THE FLASH Season 5 Episode 5 Review: All Doll'd Up

This week Barry and Iris, fresh off their most recent parenting dilemma, decided to handle their newest meta problem as a husband/wife crime-fighting duo instead of bringing the whole team onto the case. Historically, the writers have had a little trouble with getting STAR Labs involved with everything and not letting the characters do things on their own (look no further than Caitlin’s search for her father if you want a current example of this), so this deviation from the norm was a welcome surprise. By keeping this investigation to just the two West-Allens', the episode got to skip the roundtable discussion of vaguely scientific sounding explanations for how the meta’s powers work, instead relying on the chemistry Grant Gustin and Candice Patton have built up over the past five years to propel the action forward. 

Since the two characters know each other so well, they can communicate with looks or tone what they’d have to voice aloud to other characters, which allowed the two leading actors to give more subtle performances than they often have the opportunity to. These quieter moments especially played to Patton’s strengths—Iris is often Barry’s moral compass and guide in tough times, and consequently her own reactions and point of view tend to be treated as secondary. However because of this, Patton has become a master communicating Iris’s feelings through looks alone. During a longer nonverbal sequence like the gala dance, where she’s balancing so many bittersweet feelings about her family, you see how much a journey she can truly take you own without having to say a word. 

Their titular mark for the evening, Ragdoll, ended up being mysteriously turned into a metahuman in this adaptation for no other reason than the series seems to think it automatically makes villains more interesting (it doesn’t), and there there was no hint of the colorful and creepy personality he has in the comics. In fact, given he was almost entirely silent, I can’t help but wonder if it would have been better to continue the trend from last episode and make Ragdoll a literal doll who got infused with dark matter to become a sort of pseudo-Chuckie. At least it would have been a type of villain we haven’t seen a dozen times over. 
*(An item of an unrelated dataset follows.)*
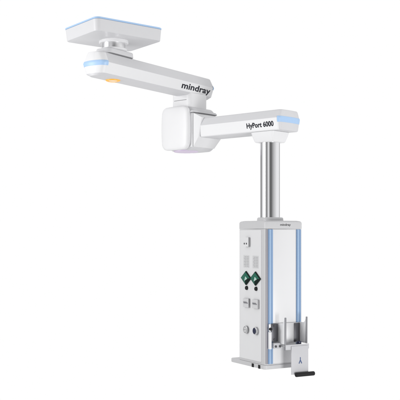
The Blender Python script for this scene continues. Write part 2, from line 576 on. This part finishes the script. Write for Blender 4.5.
# ------------------------------------------------------------------ bracket clamped on the front face
FBR = FC
org = FC @ Vector((0.18, -0.05, -0.95))
br = thing('rail_bracket', 'brushed metal cradle bracket with hanging flap and black bar, clamped to the column rails', 'bracket',
           org, AC)
# side plates, their outer edge rising in a curve
def side_plate(xa, xb, ztop, zbot, zpeak, d):
    poly = [(-0.012, zbot), (-0.012, ztop), (-d * 0.55, ztop)]
    for i in range(1, 7):
        t = i / 6
        poly.append((-d * 0.55 - (d * 0.37) * t, ztop + (zpeak - 0.004 - ztop) * t ** 2.6))
    poly += [(-d * 0.945, zpeak), (-d, zpeak), (-d, zbot)]
    bm = new_bm()
    prism(bm, poly, xa, xb, 'X', bev=0.001)
    return bm
sp1 = obj('side_plate', side_plate(0.0950, 0.1000, -0.618, -0.755, -0.574, 0.100), M['bracket_pale'], br, FBR)
sp2 = obj('side_plate', side_plate(0.2730, 0.2850, -0.614, -0.755, -0.574, 0.100), M['bracket_pale'], br, FBR)
for pa, xa, xb, zb in ((sp1, 0.0925, 0.1030, -0.795), (sp2, 0.2700, 0.2790, -0.755)):
    bm = new_bm()
    box(bm, xa, xb, -0.1035, -0.0925, zb, -0.571, 0.002)
    obj('edge_strip', bm, M['edge'], pa, FBR)
bm = new_bm()
box(bm, 0.1005, 0.2725, -0.0160, -0.0115, -0.755, -0.617, 0.001)
obj('back_plate', bm, M['bracket'], br, FBR)
bm = new_bm()
box(bm, 0.226, 0.2715, -0.0205, -0.0165, -0.752, -0.620, 0.0015)  # dark strip painted in for the shade beside the right side plate
obj('shade_strip', bm, M['bracket_dark'], br, FBR)
bm = new_bm()
slab(bm, 0.1005, 0.2725, -0.0985, -0.0165, 0.003, [(-0.772, 0.0), (-0.7665, 0.0)], n=3, sub=2)
obj('tray_floor', bm, M['bracket'], br, FBR)
bm = new_bm()
box(bm, 0.0955, 0.2900, -0.1060, -0.1005, -0.792, -0.757, 0.0015)
obj('front_lip', bm, M['flap'], br, FBR)
bm = new_bm()
lathe(bm, [(0.016, -0.7660), (0.016, -0.745), (0.013, -0.742)], 32, (0.236, -0.062, 0))
obj('locking_knob', bm, M['navy'], br, FBR)
# clamp on the left-hand rail
bm = new_bm()
box(bm, 0.0380, 0.0905, -0.0180, -0.0095, -0.742, -0.617, 0.004)
cl = obj('clamp_plate', bm, M['bracket_dark'], br, FBR)
for z in (-0.632, -0.725):
    bm = new_bm()
    lathe(bm, [(0.006, 0.017), (0.006, 0.0215), (0.004, 0.023)], 20, (0.060, 0, z), 'Y')
    obj('bolt', bm, M['dark'], cl, FBR)
bm = new_bm()
box(bm, 0.0150, 0.0310, -0.0300, -0.0095, -0.790, -0.672, 0.002)
jaw = obj('clamp_jaw', bm, M['white'], br, FBR)
bm = new_bm()
box(bm, 0.0170, 0.0310, -0.0240, -0.0095, -0.670, -0.618, 0.002)
obj('jaw_hook', bm, M['bracket'], jaw, FBR)
bm = new_bm()
lathe(bm, [(0.010, 0.020), (0.010, 0.034), (0.008, 0.036)], 24, (0.0240, 0, -0.652), 'Y')
obj('clamp_screw', bm, M['black'], jaw, FBR)
bm = new_bm()
box(bm, 0.0420, 0.0940, -0.0480, -0.0100, -0.785, -0.748, 0.003)
ft = obj('clamp_foot', bm, M['flap'], br, FBR)
for x in (0.052, 0.086):
    bm = new_bm()
    lathe(bm, [(0.008, 0.046), (0.008, 0.053), (0.006, 0.055)], 20, (x, 0, -0.770), 'Y')
    obj('bolt', bm, M['dark'], ft, FBR)
# hanging flap
bm = new_bm()
box(bm, 0.138, 0.279, -0.1130, -0.1065, -0.962, -0.768, 0.002)
flap = obj('front_flap', bm, M['flap'], br, FBR)
bm = new_bm()
yy = -0.1131
def stroke(x0, z0, x1, z1, w):
    d = Vector((x1 - x0, z1 - z0)).normalized()
    nx, nz = -d.y * w / 2, d.x * w / 2
    loft(bm, [[(x0 + nx, q, z0 + nz), (x1 + nx, q, z1 + nz), (x1 - nx, q, z1 - nz), (x0 - nx, q, z0 - nz)] for q in (-0.1128, -0.1142)])
stroke(0.2110, -0.846, 0.2110, -0.868, 0.0060)
stroke(0.2095, -0.868, 0.2000, -0.889, 0.0070)
stroke(0.2125, -0.868, 0.2225, -0.889, 0.0070)
obj('pictogram', bm, M['picto'], flap, FBR)
bm = new_bm()
lathe(bm, [(0.0105, -0.160), (0.0140, -0.163), (0.0150, -0.167), (0.0150, -0.310), (0.0140, -0.314), (0.0105, -0.317)], 32, (0, -0.1285, -0.962), 'X')
obj('grip_bar', bm, M['black'], br, FBR)

# ------------------------------------------------------------------ light: white world with invented reflection bands
w = bpy.data.worlds.new('World')
scene.world = w
w.use_nodes = True
nt = w.node_tree
L = nt.links
bg = nt.nodes['Background']
tc = nt.nodes.new('ShaderNodeTexCoord')
sp = nt.nodes.new('ShaderNodeSeparateXYZ')
L.new(tc.outputs['Generated'], sp.inputs[0])
neg = nt.nodes.new('ShaderNodeMath'); neg.operation = 'MULTIPLY'; neg.inputs[1].default_value = -1
L.new(sp.outputs['Y'], neg.inputs[0])
at = nt.nodes.new('ShaderNodeMath'); at.operation = 'ARCTAN2'
L.new(sp.outputs['X'], at.inputs[0]); L.new(neg.outputs[0], at.inputs[1])
mr = nt.nodes.new('ShaderNodeMapRange')
mr.inputs['From Min'].default_value = -PI; mr.inputs['From Max'].default_value = PI
L.new(at.outputs[0], mr.inputs['Value'])
rp = nt.nodes.new('ShaderNodeValToRGB')  # invented light and dark bands, shaped for the pole's reflections
stops = [(-180, 1.0), (-150, 1.0), (-142, 0.36), (-112, 0.36), (-100, 1.0), (-64, 1.0), (-52, 0.33), (-36, 0.30),
         (-27, 0.86), (-16, 0.88), (-6, 0.16), (12, 0.15), (32, 0.48), (56, 0.76), (80, 1.0), (120, 1.0),
         (132, 0.42), (142, 0.45), (150, 1.0), (180, 1.0)]
el = rp.color_ramp.elements
while len(el) > 1:
    el.remove(el[-1])
for k, (a, v) in enumerate(stops):
    p = (a + 180) / 360
    e = el[0] if k == 0 else el.new(p)
    e.position = p
    e.color = (v, v, v, 1)
L.new(mr.outputs['Result'], rp.inputs['Fac'])
# above and below the reflection bands: even tones, darker below
ab = nt.nodes.new('ShaderNodeMath'); ab.operation = 'ABSOLUTE'
L.new(sp.outputs['Z'], ab.inputs[0])
m2 = nt.nodes.new('ShaderNodeMapRange')
m2.inputs['From Min'].default_value = 0.45; m2.inputs['From Max'].default_value = 0.75
L.new(ab.outputs[0], m2.inputs['Value'])
mx = nt.nodes.new('ShaderNodeMix'); mx.data_type = 'RGBA'
fl = nt.nodes.new('ShaderNodeMix'); fl.data_type = 'RGBA'
fl.inputs[6].default_value = (0.68, 0.68, 0.69, 1)
fl.inputs[7].default_value = (0.90, 0.90, 0.91, 1)
gt = nt.nodes.new('ShaderNodeMath'); gt.operation = 'GREATER_THAN'; gt.inputs[1].default_value = 0
L.new(sp.outputs['Z'], gt.inputs[0]); L.new(gt.outputs[0], fl.inputs[0])
L.new(fl.outputs[2], mx.inputs[7])
L.new(m2.outputs['Result'], mx.inputs[0])
L.new(rp.outputs['Color'], mx.inputs[6])
L.new(mx.outputs[2], bg.inputs['Color'])
bg.inputs['Strength'].default_value = 1.0

def softbox(name, loc, target, size, watts, col=(1, 1, 1)):
    l = bpy.data.lights.new(name, 'AREA')
    l.shape = 'RECTANGLE'
    l.size, l.size_y = size
    l.energy = watts
    l.color = col
    o = bpy.data.objects.new(name, l)
    COL.objects.link(o)
    o.location = loc
    o.rotation_euler = (Vector(target) - Vector(loc)).to_track_quat('-Z', 'Y').to_euler()
    return o
softbox('softbox_lamp', (-3.9, 4.9, ZC + 0.75), (0, 6.5, ZC + 0.75), (1.5, 1.9), 82)
softbox('softbox_lamp', (3.4, 1.5, ZC - 1.7), (-0.2, 6.5, ZC + 1.1), (1.8, 1.8), 180)

# ------------------------------------------------------------------ camera
cd = bpy.data.cameras.new('camera')
cam = bpy.data.objects.new('camera', cd)
COL.objects.link(cam)
cam.location = (0, 0, ZC)
cam.rotation_euler = (PI / 2, 0, 0)
cd.sensor_width = 36
cd.lens = 36 * 900 / 400
cd.shift_y = 34 / 400
cd.clip_start = 0.05
cd.clip_end = 200
scene.camera = cam

scene.render.engine = 'CYCLES'
scene.view_settings.view_transform = 'Standard'
scene.view_settings.look = 'None'
scene.view_settings.exposure = 0
scene.view_settings.gamma = 1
Nevertheless, his kidnapping of Barry did at least result in a truly epic rescue scene from Iris, complete with jumping off a building (!), that caused Nora to finally soften towards her mother, which is a welcome relief. Although the West-Allen family conflict has been one of the most intriguing parts of this season, I think it would have derailed Nora’s character had it gone much further. While fighting with our mom can bring out the child in most of us, Nora’s attitude this episode seemed overly immature, to the point where she didn’t even act concerned about almost getting some motorcyclists killed because of her irritation with Iris. Much better for her to reach an understanding with Iris quickly than for her grudge to become so exaggerated the fight feels absurd rather than properly dramatic. 

On a side note, it continues to be a little disconcerting how willing the series is to retcon itself-- Iris disliking journalism and accidentally falling into the role was a fairly major plot point in the first season, and yet both Iris and Cecile tell Nora spent her entire childhood with a pen in hand. But hey, I guess there’s always the classic “blame it on Flashpoint” excuse, right? 

Cisco, meanwhile, despite being stuck in Killer Frost purgatory with Ralph and Sherloque, revealed the aftermath from Cicada’s attack was more lasting than previously shown. Cisco has always been self-sacrificing to the point of the martyrdom, so realizing he can no longer vibe without risking a seizure creates a very compelling dilemma for him to grapple with for the rest of the season. Honestly, his somber reflection on how the powers he spent years hating have now become the source of his self- worth gave him more character development in two minutes than he got the entire last season. While the show may still be struggling with balancing the entirety of its cast, this year it has definitely shown a promising knack of knowing when to focus in on a character so that we can get the most effective character growth and development.